— begin —
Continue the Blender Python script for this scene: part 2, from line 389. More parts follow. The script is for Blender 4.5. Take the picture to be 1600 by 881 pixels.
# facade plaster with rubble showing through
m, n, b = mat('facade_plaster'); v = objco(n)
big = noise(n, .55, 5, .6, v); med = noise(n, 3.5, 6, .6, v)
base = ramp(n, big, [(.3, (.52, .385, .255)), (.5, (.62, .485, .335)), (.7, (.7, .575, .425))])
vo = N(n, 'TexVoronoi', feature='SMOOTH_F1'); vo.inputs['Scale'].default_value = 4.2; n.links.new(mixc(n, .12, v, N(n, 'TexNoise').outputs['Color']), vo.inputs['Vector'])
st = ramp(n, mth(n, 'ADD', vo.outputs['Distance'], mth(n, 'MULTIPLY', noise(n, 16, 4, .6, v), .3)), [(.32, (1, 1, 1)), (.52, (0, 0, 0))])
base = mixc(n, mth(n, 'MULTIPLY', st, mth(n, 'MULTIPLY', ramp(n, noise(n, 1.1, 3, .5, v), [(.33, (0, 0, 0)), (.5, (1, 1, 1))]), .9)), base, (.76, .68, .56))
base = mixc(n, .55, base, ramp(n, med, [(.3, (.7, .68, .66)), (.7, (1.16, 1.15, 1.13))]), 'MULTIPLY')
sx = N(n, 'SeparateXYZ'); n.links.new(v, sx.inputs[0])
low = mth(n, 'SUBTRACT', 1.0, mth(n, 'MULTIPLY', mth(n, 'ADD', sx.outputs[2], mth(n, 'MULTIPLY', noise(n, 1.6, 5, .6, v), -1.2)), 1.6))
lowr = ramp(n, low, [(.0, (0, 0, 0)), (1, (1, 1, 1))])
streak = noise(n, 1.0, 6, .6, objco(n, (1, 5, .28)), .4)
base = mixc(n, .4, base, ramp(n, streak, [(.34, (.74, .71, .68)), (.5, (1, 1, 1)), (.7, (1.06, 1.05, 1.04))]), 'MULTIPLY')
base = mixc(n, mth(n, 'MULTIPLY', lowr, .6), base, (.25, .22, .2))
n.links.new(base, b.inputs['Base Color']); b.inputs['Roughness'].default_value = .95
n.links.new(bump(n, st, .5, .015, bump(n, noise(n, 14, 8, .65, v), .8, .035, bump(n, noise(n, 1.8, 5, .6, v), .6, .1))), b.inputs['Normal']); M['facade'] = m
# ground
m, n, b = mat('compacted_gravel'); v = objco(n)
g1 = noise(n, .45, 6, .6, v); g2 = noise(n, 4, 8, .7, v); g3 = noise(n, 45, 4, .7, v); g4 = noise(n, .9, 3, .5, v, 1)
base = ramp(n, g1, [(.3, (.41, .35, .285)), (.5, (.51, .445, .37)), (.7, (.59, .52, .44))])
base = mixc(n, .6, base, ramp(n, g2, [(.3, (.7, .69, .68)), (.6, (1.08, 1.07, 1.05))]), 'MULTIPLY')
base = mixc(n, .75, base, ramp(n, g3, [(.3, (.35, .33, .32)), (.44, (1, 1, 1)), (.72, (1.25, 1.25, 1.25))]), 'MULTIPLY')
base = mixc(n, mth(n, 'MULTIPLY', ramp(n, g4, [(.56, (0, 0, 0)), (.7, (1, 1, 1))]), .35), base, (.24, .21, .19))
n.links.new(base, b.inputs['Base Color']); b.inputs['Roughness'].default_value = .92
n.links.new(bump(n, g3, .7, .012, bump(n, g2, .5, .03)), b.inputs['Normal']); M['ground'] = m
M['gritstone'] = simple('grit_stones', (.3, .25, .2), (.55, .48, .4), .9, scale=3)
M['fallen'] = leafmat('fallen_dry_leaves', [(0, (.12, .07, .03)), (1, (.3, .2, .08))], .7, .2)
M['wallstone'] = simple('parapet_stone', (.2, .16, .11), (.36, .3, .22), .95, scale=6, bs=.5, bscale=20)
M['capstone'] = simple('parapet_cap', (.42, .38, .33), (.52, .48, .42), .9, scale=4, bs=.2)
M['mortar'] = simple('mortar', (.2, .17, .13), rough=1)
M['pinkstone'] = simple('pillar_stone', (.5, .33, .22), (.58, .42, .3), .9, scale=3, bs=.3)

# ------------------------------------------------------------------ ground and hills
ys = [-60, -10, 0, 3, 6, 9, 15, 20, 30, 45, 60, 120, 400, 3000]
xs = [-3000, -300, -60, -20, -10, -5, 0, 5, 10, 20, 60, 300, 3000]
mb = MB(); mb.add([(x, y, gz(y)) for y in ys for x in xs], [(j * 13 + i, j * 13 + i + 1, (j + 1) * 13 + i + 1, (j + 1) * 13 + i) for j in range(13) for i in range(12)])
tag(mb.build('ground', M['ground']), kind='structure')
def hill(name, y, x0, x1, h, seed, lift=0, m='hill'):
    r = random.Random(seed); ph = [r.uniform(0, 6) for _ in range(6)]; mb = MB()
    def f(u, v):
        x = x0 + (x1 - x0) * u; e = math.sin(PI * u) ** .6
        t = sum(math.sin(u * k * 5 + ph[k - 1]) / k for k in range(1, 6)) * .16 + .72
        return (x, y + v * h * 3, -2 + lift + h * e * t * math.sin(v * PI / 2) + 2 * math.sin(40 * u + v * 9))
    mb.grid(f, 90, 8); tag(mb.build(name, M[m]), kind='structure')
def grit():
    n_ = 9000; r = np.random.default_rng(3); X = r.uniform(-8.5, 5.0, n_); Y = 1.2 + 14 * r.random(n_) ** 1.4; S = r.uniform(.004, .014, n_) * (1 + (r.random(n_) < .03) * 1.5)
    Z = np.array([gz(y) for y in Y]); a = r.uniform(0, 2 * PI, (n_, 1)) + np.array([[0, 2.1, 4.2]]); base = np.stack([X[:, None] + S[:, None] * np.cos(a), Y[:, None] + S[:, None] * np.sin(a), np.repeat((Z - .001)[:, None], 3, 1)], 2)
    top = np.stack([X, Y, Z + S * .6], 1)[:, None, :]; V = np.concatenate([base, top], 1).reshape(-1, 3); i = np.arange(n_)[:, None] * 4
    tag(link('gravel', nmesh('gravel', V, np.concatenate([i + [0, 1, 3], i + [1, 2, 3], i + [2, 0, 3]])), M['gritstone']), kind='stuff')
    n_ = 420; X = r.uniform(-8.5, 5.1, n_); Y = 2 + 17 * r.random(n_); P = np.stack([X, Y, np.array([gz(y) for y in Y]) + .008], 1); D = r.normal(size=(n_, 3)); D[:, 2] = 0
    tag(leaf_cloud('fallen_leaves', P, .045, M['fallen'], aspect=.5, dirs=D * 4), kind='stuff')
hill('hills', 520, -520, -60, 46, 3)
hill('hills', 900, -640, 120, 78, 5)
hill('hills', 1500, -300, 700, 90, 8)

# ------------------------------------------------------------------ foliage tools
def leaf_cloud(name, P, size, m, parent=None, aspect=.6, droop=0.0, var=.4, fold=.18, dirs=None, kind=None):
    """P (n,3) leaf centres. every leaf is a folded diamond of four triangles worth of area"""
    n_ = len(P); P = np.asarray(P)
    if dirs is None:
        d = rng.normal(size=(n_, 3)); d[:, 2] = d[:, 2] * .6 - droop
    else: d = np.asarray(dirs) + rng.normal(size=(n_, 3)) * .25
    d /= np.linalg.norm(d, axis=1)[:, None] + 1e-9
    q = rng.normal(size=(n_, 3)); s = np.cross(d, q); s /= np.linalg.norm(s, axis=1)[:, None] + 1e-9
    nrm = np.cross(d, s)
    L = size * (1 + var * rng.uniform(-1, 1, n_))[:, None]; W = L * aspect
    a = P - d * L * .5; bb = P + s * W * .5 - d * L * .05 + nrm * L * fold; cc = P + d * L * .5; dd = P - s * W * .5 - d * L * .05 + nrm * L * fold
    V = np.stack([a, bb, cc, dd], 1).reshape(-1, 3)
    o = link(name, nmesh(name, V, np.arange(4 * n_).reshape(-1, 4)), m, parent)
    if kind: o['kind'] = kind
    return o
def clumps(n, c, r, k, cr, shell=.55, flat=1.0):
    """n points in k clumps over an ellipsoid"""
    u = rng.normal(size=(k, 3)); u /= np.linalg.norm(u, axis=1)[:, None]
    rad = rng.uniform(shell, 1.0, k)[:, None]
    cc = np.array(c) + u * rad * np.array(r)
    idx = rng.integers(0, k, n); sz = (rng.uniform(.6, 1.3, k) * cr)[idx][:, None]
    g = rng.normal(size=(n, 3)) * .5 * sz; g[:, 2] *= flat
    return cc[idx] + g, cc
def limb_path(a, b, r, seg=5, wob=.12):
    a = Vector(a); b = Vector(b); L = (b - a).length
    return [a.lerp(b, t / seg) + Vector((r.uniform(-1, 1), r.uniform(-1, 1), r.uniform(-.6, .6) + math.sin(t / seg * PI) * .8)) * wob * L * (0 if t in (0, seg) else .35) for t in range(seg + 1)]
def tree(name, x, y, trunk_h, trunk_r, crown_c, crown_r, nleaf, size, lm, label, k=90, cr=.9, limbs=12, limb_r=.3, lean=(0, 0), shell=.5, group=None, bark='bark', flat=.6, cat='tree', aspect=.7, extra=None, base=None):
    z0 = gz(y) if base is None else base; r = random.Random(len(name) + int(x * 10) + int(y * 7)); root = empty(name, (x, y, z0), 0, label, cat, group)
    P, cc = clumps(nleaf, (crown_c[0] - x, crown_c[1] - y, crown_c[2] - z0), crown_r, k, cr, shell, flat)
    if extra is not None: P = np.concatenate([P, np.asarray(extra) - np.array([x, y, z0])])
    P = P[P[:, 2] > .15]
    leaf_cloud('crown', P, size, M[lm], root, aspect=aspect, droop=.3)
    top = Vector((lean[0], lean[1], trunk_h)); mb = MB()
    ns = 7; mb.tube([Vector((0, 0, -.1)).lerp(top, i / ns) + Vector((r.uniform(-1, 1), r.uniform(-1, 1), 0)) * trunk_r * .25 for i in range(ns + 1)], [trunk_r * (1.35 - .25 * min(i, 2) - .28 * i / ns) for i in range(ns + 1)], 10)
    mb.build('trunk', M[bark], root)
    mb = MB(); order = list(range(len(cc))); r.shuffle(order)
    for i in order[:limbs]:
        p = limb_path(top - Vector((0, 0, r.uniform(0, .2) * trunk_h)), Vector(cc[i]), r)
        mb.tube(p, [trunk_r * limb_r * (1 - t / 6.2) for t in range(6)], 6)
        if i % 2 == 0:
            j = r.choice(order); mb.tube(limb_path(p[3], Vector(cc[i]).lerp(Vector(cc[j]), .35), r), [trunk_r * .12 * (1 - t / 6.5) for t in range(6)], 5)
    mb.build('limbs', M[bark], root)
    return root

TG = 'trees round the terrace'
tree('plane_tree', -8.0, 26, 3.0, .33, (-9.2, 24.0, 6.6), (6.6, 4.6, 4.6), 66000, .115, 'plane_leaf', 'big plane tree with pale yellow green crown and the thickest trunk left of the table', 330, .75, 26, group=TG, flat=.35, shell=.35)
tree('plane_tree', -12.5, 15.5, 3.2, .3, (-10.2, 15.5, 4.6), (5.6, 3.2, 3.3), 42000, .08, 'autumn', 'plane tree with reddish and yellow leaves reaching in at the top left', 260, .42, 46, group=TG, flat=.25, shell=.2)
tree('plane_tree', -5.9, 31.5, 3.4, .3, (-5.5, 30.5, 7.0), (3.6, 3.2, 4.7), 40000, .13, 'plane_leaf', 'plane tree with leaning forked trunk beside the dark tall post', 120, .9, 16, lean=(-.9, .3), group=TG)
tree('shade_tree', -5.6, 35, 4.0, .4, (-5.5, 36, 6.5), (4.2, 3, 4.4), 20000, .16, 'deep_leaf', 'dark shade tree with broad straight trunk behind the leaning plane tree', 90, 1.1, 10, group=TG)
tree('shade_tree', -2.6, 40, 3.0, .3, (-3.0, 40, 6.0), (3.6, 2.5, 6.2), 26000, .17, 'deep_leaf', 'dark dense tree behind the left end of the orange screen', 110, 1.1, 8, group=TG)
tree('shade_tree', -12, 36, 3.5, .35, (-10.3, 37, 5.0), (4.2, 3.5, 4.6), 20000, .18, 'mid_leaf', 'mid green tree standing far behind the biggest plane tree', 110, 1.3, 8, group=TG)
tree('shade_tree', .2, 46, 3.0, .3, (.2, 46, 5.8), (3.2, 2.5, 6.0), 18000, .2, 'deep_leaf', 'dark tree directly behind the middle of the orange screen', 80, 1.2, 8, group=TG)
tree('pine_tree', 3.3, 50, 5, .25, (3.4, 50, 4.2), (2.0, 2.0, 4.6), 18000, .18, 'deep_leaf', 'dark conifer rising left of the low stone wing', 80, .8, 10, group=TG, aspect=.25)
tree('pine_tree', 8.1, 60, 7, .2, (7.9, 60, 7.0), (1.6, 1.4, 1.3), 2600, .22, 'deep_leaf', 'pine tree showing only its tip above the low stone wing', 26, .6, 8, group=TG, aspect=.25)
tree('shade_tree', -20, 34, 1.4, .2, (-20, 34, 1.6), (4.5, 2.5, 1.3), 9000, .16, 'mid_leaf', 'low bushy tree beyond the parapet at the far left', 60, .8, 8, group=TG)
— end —
**Problem to solve**
Transcribe word for word the lines from the one holding "streak = noise(n, 1.0, 6, .6, objco(n, (1, 5, .28)), .4)" through the one holding "(.58, .42, .3), .9, scale=3, bs=.3)". Include both, and add nothing.

**Task response**
streak = noise(n, 1.0, 6, .6, objco(n, (1, 5, .28)), .4)
base = mixc(n, .4, base, ramp(n, streak, [(.34, (.74, .71, .68)), (.5, (1, 1, 1)), (.7, (1.06, 1.05, 1.04))]), 'MULTIPLY')
base = mixc(n, mth(n, 'MULTIPLY', lowr, .6), base, (.25, .22, .2))
n.links.new(base, b.inputs['Base Color']); b.inputs['Roughness'].default_value = .95
n.links.new(bump(n, st, .5, .015, bump(n, noise(n, 14, 8, .65, v), .8, .035, bump(n, noise(n, 1.8, 5, .6, v), .6, .1))), b.inputs['Normal']); M['facade'] = m
# ground
m, n, b = mat('compacted_gravel'); v = objco(n)
g1 = noise(n, .45, 6, .6, v); g2 = noise(n, 4, 8, .7, v); g3 = noise(n, 45, 4, .7, v); g4 = noise(n, .9, 3, .5, v, 1)
base = ramp(n, g1, [(.3, (.41, .35, .285)), (.5, (.51, .445, .37)), (.7, (.59, .52, .44))])
base = mixc(n, .6, base, ramp(n, g2, [(.3, (.7, .69, .68)), (.6, (1.08, 1.07, 1.05))]), 'MULTIPLY')
base = mixc(n, .75, base, ramp(n, g3, [(.3, (.35, .33, .32)), (.44, (1, 1, 1)), (.72, (1.25, 1.25, 1.25))]), 'MULTIPLY')
base = mixc(n, mth(n, 'MULTIPLY', ramp(n, g4, [(.56, (0, 0, 0)), (.7, (1, 1, 1))]), .35), base, (.24, .21, .19))
n.links.new(base, b.inputs['Base Color']); b.inputs['Roughness'].default_value = .92
n.links.new(bump(n, g3, .7, .012, bump(n, g2, .5, .03)), b.inputs['Normal']); M['ground'] = m
M['gritstone'] = simple('grit_stones', (.3, .25, .2), (.55, .48, .4), .9, scale=3)
M['fallen'] = leafmat('fallen_dry_leaves', [(0, (.12, .07, .03)), (1, (.3, .2, .08))], .7, .2)
M['wallstone'] = simple('parapet_stone', (.2, .16, .11), (.36, .3, .22), .95, scale=6, bs=.5, bscale=20)
M['capstone'] = simple('parapet_cap', (.42, .38, .33), (.52, .48, .42), .9, scale=4, bs=.2)
M['mortar'] = simple('mortar', (.2, .17, .13), rough=1)
M['pinkstone'] = simple('pillar_stone', (.5, .33, .22), (.58, .42, .3), .9, scale=3, bs=.3)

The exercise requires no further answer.